As you say, the resultant types at either end of the noodle match, (or can be cast to one another). But there is a distinction between Fields, marked by diamond sockets, and regular data, marked by circular sockets.
Fields are function-calls, returning the results of attribute look-ups and interpolations, and other calculations in the tree, in which the target geometry is a parameter. So a Field, for example, will return a different Position value for every vertex in the target geometry, and interpolate for points in between them.
At the point of creation, a Curve Primitive > Circle, is a single entity. It has only one radius, which is set directly via a variable, not a function-call. The base-radius can be set via a single float in the interface.
If, then, for example, you instance your circle on the points of a grid, all the instances share the creation-data. The data can not be varied per-circle, until the instances are realised. But the circle-instances do each carry their own transform. The instances can be scaled, rotated and translated independently, just as instances can outside GN, in Object Mode.

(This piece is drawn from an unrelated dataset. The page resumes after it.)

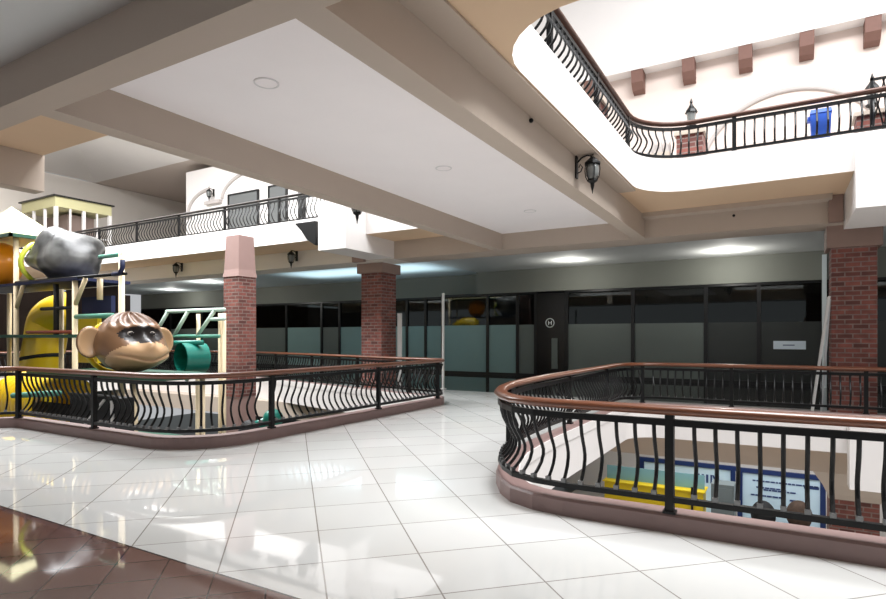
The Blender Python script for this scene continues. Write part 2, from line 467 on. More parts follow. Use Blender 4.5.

The blue nodes in this tree show the instances (not the primitive) being scaled, by a function of vertex-weights, when generated per-point of a grid:

Here's the modified grid, showing its vertex-weights, and the result:

The instances do not have the vertex-weights as an attribute themselves. If, say, you want to translate the instances by the grid's vertex-weights, you have to transfer the weights from the grid to the instances, possibly as shown by the green nodes, above. Here the transfer can be made with the Index as key, because at this stage, the instances have the same Index as the vertices they were created on.